In the pictures you can see UN ESCAP’s Mr. Li Shaoyi (my co-author on the emissions trading ‘leapfrog’ paper) at the wind blade plant, as well yours truly wearing a hairnet for the PV tour. Quite a fashion statement, huh?


Roger at solar PV plant

On this trip I also did a presentation for the Beijing Energy Network, a group of (mostly young) professionals in the Beijing area who meet every other week to discuss China’s energy/environment issues & to hear a guest speaker. We met at the Blue Frog bar in the hip Sanlitun area of the city, & I talked about the ‘leapfrog’ emissions trading approach. Afterwards, one of them said: “Thanks for giving us such a 'geek-y' talk.” He meant it as a compliment – I think.
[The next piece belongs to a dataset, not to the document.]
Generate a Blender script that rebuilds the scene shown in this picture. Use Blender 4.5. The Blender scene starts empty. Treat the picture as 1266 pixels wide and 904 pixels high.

I was reading the new political thriller Ultimatum, by Matthew Glass, on this trip. This somewhat grim novel takes place in the year 2032, after the effects of global warming have kicked in, and the US & China are at loggerheads about reducing emissions. The Economist gave it an enthusiastic review, calling it ”a thriller for our age,” and noted that, as “the first politico-diplomatic-disaster thriller, Mr. Glass’s engrossing work leaves the reader thinking long after the last page is turned.” Reviewers on Amazon.com have been a bit less kind. I thought the novel started off quite strong, outlining the differences in US & China political responses & negotiating approaches to the problem….. but then the story became increasingly less plausible as the novel went on. The degree of precision suggested throughout (e.g., we need a 12.3 percent reduction in emissions in the first five years, followed by 11.4 percent in the following five) was troublesome -- but of course it’s meant to be a novel, not a policy document. Many reviewers have compared it with Michael Crichton’s State of Fear, another popular (but opposite view) global warming novel. The Economist called that one “a diatribe,” and considered Ultimatum the better work….. and I suppose that’s true. But State of Fear was over-the-top, popcorn-munching reading entertainment, with murderous graduate students & faked car crashes & cannibalistic islanders. This one certainly has more gravitas -- but truthfully, there's already more than enough to fret about in those policy documents.